From 1971, when union negotiations began, Sunday services in Kerikeri alternated between the Methodist Church and the Presbyterian Hall. A new Union church was built on the Presbyterian site and the church was opened and dedicated on 17 February 1979. An adjacent section and house were added to the complex through the generosity and foresight of a member of the congregation.
In Kaeo the Wesleydale Memorial Church became the home for the Kaeo Union church services. A new attached church hall was built in 1986, using money from the sale of the Methodist parsonage in Omaunu Road, as well as materials, donations and voluntary help from the community. This hall was built above flood level – with a last minute uplift when a significant flood revealed an error in the proposed levels. Two major floods in 2007 changed the recognised maximum flood level. During repairs to the flood damaged hall it was therefore raised even further and its particle board floor replaced with timber. A blessing of the refurbishments took place on 1 November 2009.
Also in November 2009 the Kerikeri Methodist Church (the Whangaroa Courthouse) returned to Whangaroa, finding a new home as Whare Karakia for Te Patunga Marae. (see gallery for photos)
The local Union had been formed in expectation of the Methodist and Presbyterian churches uniting at a national level (as happened with the Uniting Church in Australia).

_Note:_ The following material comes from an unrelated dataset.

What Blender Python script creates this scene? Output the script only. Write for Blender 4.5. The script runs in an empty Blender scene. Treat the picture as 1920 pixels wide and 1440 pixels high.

When this did not happen the parish remained committed to local Union, working as a united presence within Kaeo and Kerikeri.
The decision to sell the Kerikeri church and church house site in 2008, and build a new church on the Methodist site at 144-146 Kerikeri Road, is part of an overall strategic plan to maximise the value of parish resources for mission and ministry within the local communities and beyond. Part of the vision is in the very nature of the new building: it is Home for the Kerikeri Union Church and Open Home for the Kerikeri Community.